Friday, February 16, 2007

I think it's important you remember that's a political distinction that comes with the office


Happy President's Day!


I'm a little late with this but work's been nuts. Here's a little President's quotation game. Name the President quoted below and the movie/ television show the quote's from.
A couple of hints-
  • The President need not be real. He could be only the product of the fevered imagination of a screenwriter.
  • Hollywood likes to show the President doing more than sitting around or giving speeches. The quotes aren't limited to political dramas.
I'll post the answers in a couple of days.


1. Only when you've been in the deepest valley, can you ever know how magnificent it is on top of the highest mountain.

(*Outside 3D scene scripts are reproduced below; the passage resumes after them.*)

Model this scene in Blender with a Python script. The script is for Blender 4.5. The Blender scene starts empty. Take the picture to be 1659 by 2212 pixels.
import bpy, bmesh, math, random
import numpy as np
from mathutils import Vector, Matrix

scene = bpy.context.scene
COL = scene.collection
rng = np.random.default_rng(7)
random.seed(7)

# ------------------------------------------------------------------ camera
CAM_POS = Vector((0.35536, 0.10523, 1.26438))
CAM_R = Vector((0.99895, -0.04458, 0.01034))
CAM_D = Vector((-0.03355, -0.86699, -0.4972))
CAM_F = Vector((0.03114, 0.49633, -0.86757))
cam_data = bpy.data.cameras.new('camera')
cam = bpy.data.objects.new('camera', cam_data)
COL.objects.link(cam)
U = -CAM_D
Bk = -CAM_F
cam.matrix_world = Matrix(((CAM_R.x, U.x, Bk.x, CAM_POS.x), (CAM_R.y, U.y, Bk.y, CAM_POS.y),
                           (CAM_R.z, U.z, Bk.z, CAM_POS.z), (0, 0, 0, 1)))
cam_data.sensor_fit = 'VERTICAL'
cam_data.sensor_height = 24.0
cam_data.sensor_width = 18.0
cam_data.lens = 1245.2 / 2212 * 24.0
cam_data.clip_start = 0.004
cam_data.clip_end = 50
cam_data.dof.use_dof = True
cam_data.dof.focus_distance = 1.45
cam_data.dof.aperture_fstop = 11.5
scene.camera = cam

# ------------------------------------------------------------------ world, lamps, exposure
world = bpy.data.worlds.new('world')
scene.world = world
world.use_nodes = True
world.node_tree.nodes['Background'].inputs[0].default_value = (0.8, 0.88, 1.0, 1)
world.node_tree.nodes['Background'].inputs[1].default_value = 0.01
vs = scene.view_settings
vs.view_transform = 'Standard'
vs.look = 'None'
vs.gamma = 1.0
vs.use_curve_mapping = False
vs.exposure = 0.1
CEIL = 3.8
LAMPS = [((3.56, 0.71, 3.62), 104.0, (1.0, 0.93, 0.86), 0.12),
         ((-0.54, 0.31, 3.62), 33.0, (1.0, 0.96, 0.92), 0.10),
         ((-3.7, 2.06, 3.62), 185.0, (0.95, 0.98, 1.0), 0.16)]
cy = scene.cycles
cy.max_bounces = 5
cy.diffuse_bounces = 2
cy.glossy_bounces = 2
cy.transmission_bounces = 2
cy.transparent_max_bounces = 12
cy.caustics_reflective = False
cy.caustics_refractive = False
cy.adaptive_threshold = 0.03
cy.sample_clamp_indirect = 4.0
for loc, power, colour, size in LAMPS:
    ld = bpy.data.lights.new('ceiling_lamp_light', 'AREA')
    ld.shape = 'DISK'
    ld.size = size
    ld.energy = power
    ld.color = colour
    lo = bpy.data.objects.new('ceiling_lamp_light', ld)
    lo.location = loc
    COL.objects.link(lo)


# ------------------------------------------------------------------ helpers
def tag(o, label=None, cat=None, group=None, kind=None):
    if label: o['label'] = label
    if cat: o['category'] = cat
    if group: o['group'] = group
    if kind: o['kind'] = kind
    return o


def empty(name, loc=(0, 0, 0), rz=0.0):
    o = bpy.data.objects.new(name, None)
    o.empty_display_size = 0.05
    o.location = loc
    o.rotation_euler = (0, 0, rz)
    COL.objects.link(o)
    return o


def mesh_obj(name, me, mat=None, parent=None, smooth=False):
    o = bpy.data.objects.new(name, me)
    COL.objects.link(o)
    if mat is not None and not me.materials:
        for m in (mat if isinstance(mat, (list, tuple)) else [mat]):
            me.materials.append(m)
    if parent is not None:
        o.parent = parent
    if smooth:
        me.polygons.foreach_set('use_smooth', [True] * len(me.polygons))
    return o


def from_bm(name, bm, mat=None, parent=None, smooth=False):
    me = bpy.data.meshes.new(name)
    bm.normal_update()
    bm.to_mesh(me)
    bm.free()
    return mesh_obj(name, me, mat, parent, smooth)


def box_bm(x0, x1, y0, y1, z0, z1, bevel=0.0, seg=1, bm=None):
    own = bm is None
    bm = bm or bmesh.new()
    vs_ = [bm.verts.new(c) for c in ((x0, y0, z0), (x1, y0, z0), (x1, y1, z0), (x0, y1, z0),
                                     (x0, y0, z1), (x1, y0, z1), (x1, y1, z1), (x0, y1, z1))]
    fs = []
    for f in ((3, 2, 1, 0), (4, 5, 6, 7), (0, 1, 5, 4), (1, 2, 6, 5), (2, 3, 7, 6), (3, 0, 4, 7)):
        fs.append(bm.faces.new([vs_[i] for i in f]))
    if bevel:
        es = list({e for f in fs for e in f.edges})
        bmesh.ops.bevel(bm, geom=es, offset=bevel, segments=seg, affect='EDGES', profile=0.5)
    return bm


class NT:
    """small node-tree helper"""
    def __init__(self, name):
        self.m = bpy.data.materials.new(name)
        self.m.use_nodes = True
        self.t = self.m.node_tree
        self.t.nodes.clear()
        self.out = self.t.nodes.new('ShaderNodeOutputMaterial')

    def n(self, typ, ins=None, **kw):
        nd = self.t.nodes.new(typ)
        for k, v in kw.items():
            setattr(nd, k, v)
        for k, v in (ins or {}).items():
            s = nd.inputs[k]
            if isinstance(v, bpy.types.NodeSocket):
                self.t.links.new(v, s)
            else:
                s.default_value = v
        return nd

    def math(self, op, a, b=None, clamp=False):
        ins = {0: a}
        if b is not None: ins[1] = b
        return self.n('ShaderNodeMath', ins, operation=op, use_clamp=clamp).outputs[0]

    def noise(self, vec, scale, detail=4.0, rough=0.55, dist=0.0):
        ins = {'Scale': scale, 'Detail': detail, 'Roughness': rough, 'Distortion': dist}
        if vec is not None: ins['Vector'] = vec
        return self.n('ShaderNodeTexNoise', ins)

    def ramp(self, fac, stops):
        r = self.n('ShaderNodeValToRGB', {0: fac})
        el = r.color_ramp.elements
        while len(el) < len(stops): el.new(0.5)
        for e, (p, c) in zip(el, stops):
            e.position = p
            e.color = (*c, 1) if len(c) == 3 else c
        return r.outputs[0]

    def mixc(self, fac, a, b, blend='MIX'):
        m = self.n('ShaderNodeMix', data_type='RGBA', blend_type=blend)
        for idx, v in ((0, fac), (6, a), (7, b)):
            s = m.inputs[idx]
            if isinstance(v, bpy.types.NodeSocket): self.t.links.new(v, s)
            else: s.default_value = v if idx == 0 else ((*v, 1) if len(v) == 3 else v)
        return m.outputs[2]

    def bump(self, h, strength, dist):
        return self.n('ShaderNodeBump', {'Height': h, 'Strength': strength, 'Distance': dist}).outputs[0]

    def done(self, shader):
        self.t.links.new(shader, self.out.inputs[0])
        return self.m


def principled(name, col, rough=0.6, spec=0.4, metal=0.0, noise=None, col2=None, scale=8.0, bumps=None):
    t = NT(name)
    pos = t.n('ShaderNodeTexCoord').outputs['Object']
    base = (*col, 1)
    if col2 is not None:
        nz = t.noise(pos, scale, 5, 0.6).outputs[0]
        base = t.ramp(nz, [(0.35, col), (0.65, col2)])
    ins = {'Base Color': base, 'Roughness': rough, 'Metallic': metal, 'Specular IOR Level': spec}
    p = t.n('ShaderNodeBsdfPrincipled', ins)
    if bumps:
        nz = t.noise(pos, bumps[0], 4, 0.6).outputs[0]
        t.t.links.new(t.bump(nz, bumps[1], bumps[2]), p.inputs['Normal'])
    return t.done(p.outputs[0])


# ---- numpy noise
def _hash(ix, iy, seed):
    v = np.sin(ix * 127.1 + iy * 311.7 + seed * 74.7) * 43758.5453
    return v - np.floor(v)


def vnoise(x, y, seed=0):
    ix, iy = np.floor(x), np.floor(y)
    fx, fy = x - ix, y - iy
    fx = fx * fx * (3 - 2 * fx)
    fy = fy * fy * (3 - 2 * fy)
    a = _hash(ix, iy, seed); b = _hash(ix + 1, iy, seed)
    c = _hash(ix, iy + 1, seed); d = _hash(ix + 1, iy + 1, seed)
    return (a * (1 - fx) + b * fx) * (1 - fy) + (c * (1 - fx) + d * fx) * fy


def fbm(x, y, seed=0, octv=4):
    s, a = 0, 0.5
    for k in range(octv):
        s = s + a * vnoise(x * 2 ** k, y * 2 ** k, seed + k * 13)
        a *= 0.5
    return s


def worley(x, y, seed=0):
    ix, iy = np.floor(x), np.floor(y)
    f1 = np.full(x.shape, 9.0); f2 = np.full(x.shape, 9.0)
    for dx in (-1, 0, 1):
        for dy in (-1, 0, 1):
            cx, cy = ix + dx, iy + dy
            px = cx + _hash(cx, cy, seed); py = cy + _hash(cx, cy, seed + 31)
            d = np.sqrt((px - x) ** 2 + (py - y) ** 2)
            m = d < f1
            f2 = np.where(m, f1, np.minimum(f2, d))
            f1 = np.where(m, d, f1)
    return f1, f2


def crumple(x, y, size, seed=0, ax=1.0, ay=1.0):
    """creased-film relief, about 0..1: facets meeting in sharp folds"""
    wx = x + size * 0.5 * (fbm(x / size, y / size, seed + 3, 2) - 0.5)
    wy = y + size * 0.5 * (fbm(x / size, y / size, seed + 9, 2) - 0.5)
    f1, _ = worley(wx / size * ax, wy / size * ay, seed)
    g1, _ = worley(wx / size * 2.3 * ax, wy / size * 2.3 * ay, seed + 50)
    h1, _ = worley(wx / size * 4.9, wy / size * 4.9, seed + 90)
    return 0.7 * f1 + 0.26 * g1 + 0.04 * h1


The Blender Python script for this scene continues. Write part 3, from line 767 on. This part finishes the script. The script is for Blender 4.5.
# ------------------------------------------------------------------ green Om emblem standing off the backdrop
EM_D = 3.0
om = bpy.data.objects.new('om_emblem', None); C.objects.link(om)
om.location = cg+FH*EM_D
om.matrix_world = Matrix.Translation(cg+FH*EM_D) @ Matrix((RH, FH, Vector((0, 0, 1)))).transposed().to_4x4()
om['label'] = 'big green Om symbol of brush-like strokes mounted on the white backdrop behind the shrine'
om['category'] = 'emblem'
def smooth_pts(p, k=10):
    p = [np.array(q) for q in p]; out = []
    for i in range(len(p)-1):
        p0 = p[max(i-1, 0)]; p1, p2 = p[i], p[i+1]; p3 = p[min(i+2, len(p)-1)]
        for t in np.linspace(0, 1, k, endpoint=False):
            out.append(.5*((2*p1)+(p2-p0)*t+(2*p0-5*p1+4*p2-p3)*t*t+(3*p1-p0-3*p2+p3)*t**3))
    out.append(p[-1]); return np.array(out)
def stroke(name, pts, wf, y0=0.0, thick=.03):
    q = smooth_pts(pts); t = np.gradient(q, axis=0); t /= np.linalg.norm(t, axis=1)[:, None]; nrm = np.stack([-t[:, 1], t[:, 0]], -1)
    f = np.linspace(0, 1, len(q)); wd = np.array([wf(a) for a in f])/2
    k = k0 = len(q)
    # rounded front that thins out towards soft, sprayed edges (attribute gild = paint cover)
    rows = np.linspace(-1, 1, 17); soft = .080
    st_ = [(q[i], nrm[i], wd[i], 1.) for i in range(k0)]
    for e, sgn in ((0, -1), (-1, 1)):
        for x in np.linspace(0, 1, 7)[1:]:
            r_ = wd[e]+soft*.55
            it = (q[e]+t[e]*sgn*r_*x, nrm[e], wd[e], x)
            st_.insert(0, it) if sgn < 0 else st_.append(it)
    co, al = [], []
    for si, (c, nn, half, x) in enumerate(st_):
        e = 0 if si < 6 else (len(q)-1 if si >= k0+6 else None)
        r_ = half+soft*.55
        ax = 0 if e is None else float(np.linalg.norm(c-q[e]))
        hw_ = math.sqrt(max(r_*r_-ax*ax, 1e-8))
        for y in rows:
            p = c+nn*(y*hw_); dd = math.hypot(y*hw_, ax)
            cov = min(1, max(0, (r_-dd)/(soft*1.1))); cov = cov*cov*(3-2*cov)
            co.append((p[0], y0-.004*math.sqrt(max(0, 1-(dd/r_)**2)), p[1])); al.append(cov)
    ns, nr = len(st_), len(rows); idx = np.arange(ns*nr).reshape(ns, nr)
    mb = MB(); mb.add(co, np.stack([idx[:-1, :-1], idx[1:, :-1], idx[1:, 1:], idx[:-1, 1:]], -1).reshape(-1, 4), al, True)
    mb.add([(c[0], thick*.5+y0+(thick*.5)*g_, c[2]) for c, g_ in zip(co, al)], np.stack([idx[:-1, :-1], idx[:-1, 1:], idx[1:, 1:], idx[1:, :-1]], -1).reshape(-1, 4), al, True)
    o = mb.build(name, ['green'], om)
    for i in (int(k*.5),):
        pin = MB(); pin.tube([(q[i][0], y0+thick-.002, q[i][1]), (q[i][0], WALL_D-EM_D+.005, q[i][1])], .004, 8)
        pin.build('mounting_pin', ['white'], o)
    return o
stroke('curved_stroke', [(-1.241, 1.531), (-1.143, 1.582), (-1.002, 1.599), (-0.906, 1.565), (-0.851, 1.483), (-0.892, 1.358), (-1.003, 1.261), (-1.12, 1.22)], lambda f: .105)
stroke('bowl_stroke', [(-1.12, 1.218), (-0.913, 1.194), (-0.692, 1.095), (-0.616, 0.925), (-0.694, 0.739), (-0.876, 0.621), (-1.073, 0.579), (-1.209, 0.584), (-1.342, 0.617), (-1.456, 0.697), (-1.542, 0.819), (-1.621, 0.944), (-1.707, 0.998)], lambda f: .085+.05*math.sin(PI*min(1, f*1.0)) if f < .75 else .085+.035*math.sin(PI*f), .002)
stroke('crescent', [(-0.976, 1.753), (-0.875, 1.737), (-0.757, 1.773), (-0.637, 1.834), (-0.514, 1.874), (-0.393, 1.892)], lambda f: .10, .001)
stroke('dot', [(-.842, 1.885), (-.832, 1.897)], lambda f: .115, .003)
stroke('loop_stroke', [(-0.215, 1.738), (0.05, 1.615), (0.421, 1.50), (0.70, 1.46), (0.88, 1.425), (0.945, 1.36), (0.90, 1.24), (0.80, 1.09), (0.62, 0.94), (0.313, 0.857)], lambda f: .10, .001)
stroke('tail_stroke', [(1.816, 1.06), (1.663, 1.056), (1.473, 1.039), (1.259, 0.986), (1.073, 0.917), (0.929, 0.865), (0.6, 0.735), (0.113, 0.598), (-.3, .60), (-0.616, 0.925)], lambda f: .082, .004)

2. Leon, somewhere in Libya right now, a janitor's working the night shift at Libyan Intelligence headquarters. He's going about doing his job... because he has no idea, in about an hour he's going to die in a massive explosion. He's just going about his job, because he has no idea that about an hour ago I gave an order to have him killed. You've just seen me do the least presidential thing I do.


3. I saw... its thoughts. I saw what they're planning to do. They're like locusts. They're moving from planet to planet... their whole civilization. After they've consumed every natural resource they move on... and we're next. Nuke 'em. Let's nuke the bastards.


4. I like Grant, he takes what we give him, and he doesn't ask for the moon.


5. Chapter and verse. I wanted to ask you a couple of questions while I have you here. I'm interested in selling my youngest daughter into slavery as sanctioned in Exodus 21:7. She's a Georgetown sophomore, speaks fluent Italian, always cleared the table when it was her turn. What would a good price for her be? While thinking about that, can I ask another? My Chief of Staff Leo McGarry insists on working on the Sabbath. Exodus 35:2 clearly says he should be put to death. Am I morally obligated to kill him myself or is it okay to call the police? Here's one that's really important because we've got a lot of sports fans in this town: touching the skin of a dead pig makes one unclean. Leviticus 11:7. If they promise to wear gloves, can the Washington Redskins still play football? Can Notre Dame? Can West Point? Does the whole town really have to be together to stone my brother John for planting different crops side by side? Can I burn my mother in a small family gathering for wearing garments made from two different threads? Think about those questions, would you? One last thing: while you may be mistaking this for your monthly meeting of the Ignorant Tight-Ass Club, in this building, when the President stands, nobody sits.


6. I want the people to know that they still have 2 out of 3 branches of the government working for them, and that ain't bad.


7. Shhhh. We're keeping that on the QT. We're calling it "secret mission to go in and get the guys captured last time."


8. There is no honorable way to kill, no gentle way to destroy; there is nothing good in war except it's ending.


9. Get off my plane!


10. The people will die regardless. But this duck still has a fighting chance.


6 comments:

Swinebread said...

#3 is President Thomas J. Whitmore played by Bill Pullman

Swinebread said...

#6 is President James Dale played by Jack Nicholson, Mars Attacks!

Swinebread said...

#3 is President Thomas J. Whitmore played by Bill Pullman in Independence Day

Sorry

Dean Wormer said...

Swine- right out of the gate.

I should've figured if it included aliens blowing up earth you'd get it.


:-)

Don Snabulus said...

Thanks to cheating with Google:

#10: President Harris (
Leslie Nielsen) in Scary Movie 4

#9: President James Marshall(Harrison Ford) in Air Force One

#8: Abraham Lincoln (Lee Bergere) in "Star Trek"
The Savage Curtain (1969)

I remember hearing 10 & 9, but not 8. Okay, enough cheating.

Dean Wormer said...

Nicely done, don.

I'm really impressed with you getting #8. I thought that one was pretty damn obscure but made sense if you know me. You got that with google?